Write out the listing exactly as it is given.

** START Extracted material **

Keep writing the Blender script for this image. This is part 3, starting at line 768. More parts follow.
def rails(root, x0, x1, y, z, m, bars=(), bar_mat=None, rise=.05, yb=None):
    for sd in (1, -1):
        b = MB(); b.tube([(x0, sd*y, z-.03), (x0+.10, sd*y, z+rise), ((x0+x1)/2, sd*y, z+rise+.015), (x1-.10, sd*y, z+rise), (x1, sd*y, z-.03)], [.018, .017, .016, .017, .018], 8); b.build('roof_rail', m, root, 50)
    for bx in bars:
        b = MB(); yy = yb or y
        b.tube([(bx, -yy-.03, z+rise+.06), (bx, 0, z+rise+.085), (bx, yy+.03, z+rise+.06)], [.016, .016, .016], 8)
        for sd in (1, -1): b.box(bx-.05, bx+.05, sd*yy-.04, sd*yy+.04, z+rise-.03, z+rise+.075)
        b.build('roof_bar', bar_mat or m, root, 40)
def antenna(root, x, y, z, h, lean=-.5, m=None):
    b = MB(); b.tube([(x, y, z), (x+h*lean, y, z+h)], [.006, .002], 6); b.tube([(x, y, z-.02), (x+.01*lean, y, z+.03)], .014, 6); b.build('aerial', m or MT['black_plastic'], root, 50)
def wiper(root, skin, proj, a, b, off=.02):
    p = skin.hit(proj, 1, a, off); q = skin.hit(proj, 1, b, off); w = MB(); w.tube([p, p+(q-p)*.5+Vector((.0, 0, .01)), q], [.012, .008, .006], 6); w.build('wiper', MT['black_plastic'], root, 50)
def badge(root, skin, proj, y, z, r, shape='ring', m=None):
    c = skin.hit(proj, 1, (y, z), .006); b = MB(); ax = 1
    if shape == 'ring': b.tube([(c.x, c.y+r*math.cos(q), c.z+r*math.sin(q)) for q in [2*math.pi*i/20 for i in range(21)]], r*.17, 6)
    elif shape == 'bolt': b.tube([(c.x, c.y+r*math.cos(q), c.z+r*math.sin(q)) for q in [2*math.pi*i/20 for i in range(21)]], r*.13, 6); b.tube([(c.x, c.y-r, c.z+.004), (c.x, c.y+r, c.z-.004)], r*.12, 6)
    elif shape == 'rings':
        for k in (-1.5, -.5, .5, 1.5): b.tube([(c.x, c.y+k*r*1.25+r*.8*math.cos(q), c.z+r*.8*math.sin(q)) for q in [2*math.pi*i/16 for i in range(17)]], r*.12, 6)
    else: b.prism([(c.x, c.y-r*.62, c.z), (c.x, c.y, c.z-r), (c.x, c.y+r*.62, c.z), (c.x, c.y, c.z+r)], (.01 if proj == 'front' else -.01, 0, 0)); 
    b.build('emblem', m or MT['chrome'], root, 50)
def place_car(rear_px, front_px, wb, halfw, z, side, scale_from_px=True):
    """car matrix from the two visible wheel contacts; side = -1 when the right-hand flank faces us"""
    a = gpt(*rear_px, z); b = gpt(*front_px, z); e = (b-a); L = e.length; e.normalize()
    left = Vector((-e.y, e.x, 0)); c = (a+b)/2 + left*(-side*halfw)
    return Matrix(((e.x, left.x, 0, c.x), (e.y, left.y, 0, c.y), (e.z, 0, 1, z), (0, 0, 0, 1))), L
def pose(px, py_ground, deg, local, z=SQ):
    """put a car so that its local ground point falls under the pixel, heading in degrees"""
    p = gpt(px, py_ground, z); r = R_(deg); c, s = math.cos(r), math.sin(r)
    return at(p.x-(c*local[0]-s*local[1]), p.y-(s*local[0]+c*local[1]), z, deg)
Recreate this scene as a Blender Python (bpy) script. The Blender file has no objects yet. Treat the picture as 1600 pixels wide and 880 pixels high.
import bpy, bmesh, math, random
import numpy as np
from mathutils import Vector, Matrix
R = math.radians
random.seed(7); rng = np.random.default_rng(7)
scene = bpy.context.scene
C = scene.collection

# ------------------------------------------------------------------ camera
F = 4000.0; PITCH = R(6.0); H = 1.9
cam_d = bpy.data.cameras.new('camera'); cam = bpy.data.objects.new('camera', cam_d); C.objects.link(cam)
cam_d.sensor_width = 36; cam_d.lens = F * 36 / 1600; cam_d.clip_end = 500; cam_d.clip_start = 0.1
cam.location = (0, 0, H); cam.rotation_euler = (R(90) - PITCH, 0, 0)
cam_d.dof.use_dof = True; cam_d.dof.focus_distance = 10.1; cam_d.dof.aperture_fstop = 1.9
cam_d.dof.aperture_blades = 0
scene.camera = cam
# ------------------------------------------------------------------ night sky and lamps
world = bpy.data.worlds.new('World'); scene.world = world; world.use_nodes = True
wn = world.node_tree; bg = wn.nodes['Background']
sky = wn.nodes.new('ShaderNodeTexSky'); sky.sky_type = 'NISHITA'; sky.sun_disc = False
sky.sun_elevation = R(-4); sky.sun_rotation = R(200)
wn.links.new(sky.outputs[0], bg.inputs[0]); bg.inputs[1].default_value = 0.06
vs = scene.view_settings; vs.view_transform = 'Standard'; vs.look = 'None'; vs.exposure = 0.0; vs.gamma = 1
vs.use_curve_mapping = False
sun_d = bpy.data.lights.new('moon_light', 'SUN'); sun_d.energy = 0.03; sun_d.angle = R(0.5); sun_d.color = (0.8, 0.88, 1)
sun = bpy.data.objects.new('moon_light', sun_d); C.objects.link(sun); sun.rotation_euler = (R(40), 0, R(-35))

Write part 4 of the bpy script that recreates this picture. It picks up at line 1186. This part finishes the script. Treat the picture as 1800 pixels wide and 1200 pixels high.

** END Extracted material **

→ Task output
Keep writing the Blender script for this image. This is part 3, starting at line 768. More parts follow.
def rails(root, x0, x1, y, z, m, bars=(), bar_mat=None, rise=.05, yb=None):
    for sd in (1, -1):
        b = MB(); b.tube([(x0, sd*y, z-.03), (x0+.10, sd*y, z+rise), ((x0+x1)/2, sd*y, z+rise+.015), (x1-.10, sd*y, z+rise), (x1, sd*y, z-.03)], [.018, .017, .016, .017, .018], 8); b.build('roof_rail', m, root, 50)
    for bx in bars:
        b = MB(); yy = yb or y
        b.tube([(bx, -yy-.03, z+rise+.06), (bx, 0, z+rise+.085), (bx, yy+.03, z+rise+.06)], [.016, .016, .016], 8)
        for sd in (1, -1): b.box(bx-.05, bx+.05, sd*yy-.04, sd*yy+.04, z+rise-.03, z+rise+.075)
        b.build('roof_bar', bar_mat or m, root, 40)
def antenna(root, x, y, z, h, lean=-.5, m=None):
    b = MB(); b.tube([(x, y, z), (x+h*lean, y, z+h)], [.006, .002], 6); b.tube([(x, y, z-.02), (x+.01*lean, y, z+.03)], .014, 6); b.build('aerial', m or MT['black_plastic'], root, 50)
def wiper(root, skin, proj, a, b, off=.02):
    p = skin.hit(proj, 1, a, off); q = skin.hit(proj, 1, b, off); w = MB(); w.tube([p, p+(q-p)*.5+Vector((.0, 0, .01)), q], [.012, .008, .006], 6); w.build('wiper', MT['black_plastic'], root, 50)
def badge(root, skin, proj, y, z, r, shape='ring', m=None):
    c = skin.hit(proj, 1, (y, z), .006); b = MB(); ax = 1
    if shape == 'ring': b.tube([(c.x, c.y+r*math.cos(q), c.z+r*math.sin(q)) for q in [2*math.pi*i/20 for i in range(21)]], r*.17, 6)
    elif shape == 'bolt': b.tube([(c.x, c.y+r*math.cos(q), c.z+r*math.sin(q)) for q in [2*math.pi*i/20 for i in range(21)]], r*.13, 6); b.tube([(c.x, c.y-r, c.z+.004), (c.x, c.y+r, c.z-.004)], r*.12, 6)
    elif shape == 'rings':
        for k in (-1.5, -.5, .5, 1.5): b.tube([(c.x, c.y+k*r*1.25+r*.8*math.cos(q), c.z+r*.8*math.sin(q)) for q in [2*math.pi*i/16 for i in range(17)]], r*.12, 6)
    else: b.prism([(c.x, c.y-r*.62, c.z), (c.x, c.y, c.z-r), (c.x, c.y+r*.62, c.z), (c.x, c.y, c.z+r)], (.01 if proj == 'front' else -.01, 0, 0)); 
    b.build('emblem', m or MT['chrome'], root, 50)
def place_car(rear_px, front_px, wb, halfw, z, side, scale_from_px=True):
    """car matrix from the two visible wheel contacts; side = -1 when the right-hand flank faces us"""
    a = gpt(*rear_px, z); b = gpt(*front_px, z); e = (b-a); L = e.length; e.normalize()
    left = Vector((-e.y, e.x, 0)); c = (a+b)/2 + left*(-side*halfw)
    return Matrix(((e.x, left.x, 0, c.x), (e.y, left.y, 0, c.y), (e.z, 0, 1, z), (0, 0, 0, 1))), L
def pose(px, py_ground, deg, local, z=SQ):
    """put a car so that its local ground point falls under the pixel, heading in degrees"""
    p = gpt(px, py_ground, z); r = R_(deg); c, s = math.cos(r), math.sin(r)
    return at(p.x-(c*local[0]-s*local[1]), p.y-(s*local[0]+c*local[1]), z, deg)
Recreate this scene as a Blender Python (bpy) script. The Blender file has no objects yet. Treat the picture as 1600 pixels wide and 880 pixels high.
import bpy, bmesh, math, random
import numpy as np
from mathutils import Vector, Matrix
R = math.radians
random.seed(7); rng = np.random.default_rng(7)
scene = bpy.context.scene
C = scene.collection

# ------------------------------------------------------------------ camera
F = 4000.0; PITCH = R(6.0); H = 1.9
cam_d = bpy.data.cameras.new('camera'); cam = bpy.data.objects.new('camera', cam_d); C.objects.link(cam)
cam_d.sensor_width = 36; cam_d.lens = F * 36 / 1600; cam_d.clip_end = 500; cam_d.clip_start = 0.1
cam.location = (0, 0, H); cam.rotation_euler = (R(90) - PITCH, 0, 0)
cam_d.dof.use_dof = True; cam_d.dof.focus_distance = 10.1; cam_d.dof.aperture_fstop = 1.9
cam_d.dof.aperture_blades = 0
scene.camera = cam
# ------------------------------------------------------------------ night sky and lamps
world = bpy.data.worlds.new('World'); scene.world = world; world.use_nodes = True
wn = world.node_tree; bg = wn.nodes['Background']
sky = wn.nodes.new('ShaderNodeTexSky'); sky.sky_type = 'NISHITA'; sky.sun_disc = False
sky.sun_elevation = R(-4); sky.sun_rotation = R(200)
wn.links.new(sky.outputs[0], bg.inputs[0]); bg.inputs[1].default_value = 0.06
vs = scene.view_settings; vs.view_transform = 'Standard'; vs.look = 'None'; vs.exposure = 0.0; vs.gamma = 1
vs.use_curve_mapping = False
sun_d = bpy.data.lights.new('moon_light', 'SUN'); sun_d.energy = 0.03; sun_d.angle = R(0.5); sun_d.color = (0.8, 0.88, 1)
sun = bpy.data.objects.new('moon_light', sun_d); C.objects.link(sun); sun.rotation_euler = (R(40), 0, R(-35))

Write part 4 of the bpy script that recreates this picture. It picks up at line 1186. This part finishes the script. Treat the picture as 1800 pixels wide and 1200 pixels high.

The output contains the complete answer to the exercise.